O acaso, um amigo, um encontro

“O homem é um ser entre o nada e o túmulo” (Pedro Gomes de Camargo, padre português).

A cidade grande tem suas coincidências e permite encontros casuais, às vezes dilacerantes, outra vezes difíceis de explicar.

Em São Bernardo do Campo, cidade encravada no chamado ABC paulista, há uma avenida com o nome de Senador Vergueiro, grande e movimentada, que serpenteia do centro da cidade até as proximidades das divisas com Santo André e São Caetano do Sul, cidades também bonitas e acolhedoras.

Tenho um amigo, já octogenário, que não via há anos, por uma série de razões, dentre elas um grande defeito que carrego: sou sobremaneira relapso e desatencioso com os amigos, embora eles entendam, exatamente por serem amigos. E só por isto.

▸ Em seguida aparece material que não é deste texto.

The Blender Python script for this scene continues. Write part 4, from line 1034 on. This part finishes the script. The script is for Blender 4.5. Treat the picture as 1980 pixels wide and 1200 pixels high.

Um dia, na correria de São Paulo, encontrei-o frágil, amparado por uma bengala, olhar humilde e expressão inocente, caminhando com dificuldade por aquela avenida enorme, seca, barulhenta, poluída, perigosa.

Ali mesmo na calçada, conversamos por alguns razoáveis minutos. Eu às voltas com o tempo curto e compromissos agendados e ele, emocionado com o encontro, parecia um tanto desconexo para enfrentar os imperativos e asperezas da cidade grande, que tanto conhece.

Fiz-lhe algumas perguntas protocolares, como é praxe nesses encontros casuais: por onde tinha andado, o que fazia, família, et cetera. Expressão humilde, ele disse, cheio de reticências:

– “Veja. Eu me perdi. Tem uma rua ali…aquela onde moro….você sabe…diabo, pareço velho”. E apontava para um lado e para outro, braço levantado, gestos largos, raciocínio confuso, memória esburacada, a bengala a denunciar seu estado de fragilidade.

Fiquei preocupado. O tempo e o relógio cruéis me atrapalhando, confrontando-me com o dever de ser-lhe útil e solidário naquele momento. A lembrança fulminante do passado me cutucou. E saímos conversando amenidades, afastando a ferrugem da memória e até rindo do seu estado de senectude.

Deixei-o nas proximidades de sua casa e me despedi mais frágil do que ele, refletindo sobre sua situação de desamparo diante da certeza da velhice. Desamparo que só o desamparado sabe avaliar.

Chorar nesses momentos é muito fácil. Minha fortaleza e arrogância se desmoronaram ali, vendo-o incapaz de determinar-se por si mesmo. Como um amigo é fundamental nesses momentos!

Foi muito difícil ver o seu estado de fragilidade, a lucidez falhando, os passos trôpegos, a visão titubeante diante de um ponto imaginário.

Depois do adeus angustiado, fui relembrando nossa amizade, nossas conversas de décadas atrás, a alegria dos encontros, o bate-papo desinteressado, livre, descompromissado, o violão que ele tanto sabia tocar.

Meu amigo está frágil e diminuído.  Isto me deixa certo de que a vida é a medida exata de nossas fraquezas. E me veio à lembrança a frase do padre português Pedro Gomes de Camargo nos funerais do também padre Diogo Antonio Feijó: “O homem é um ser entre o nada e o túmulo”.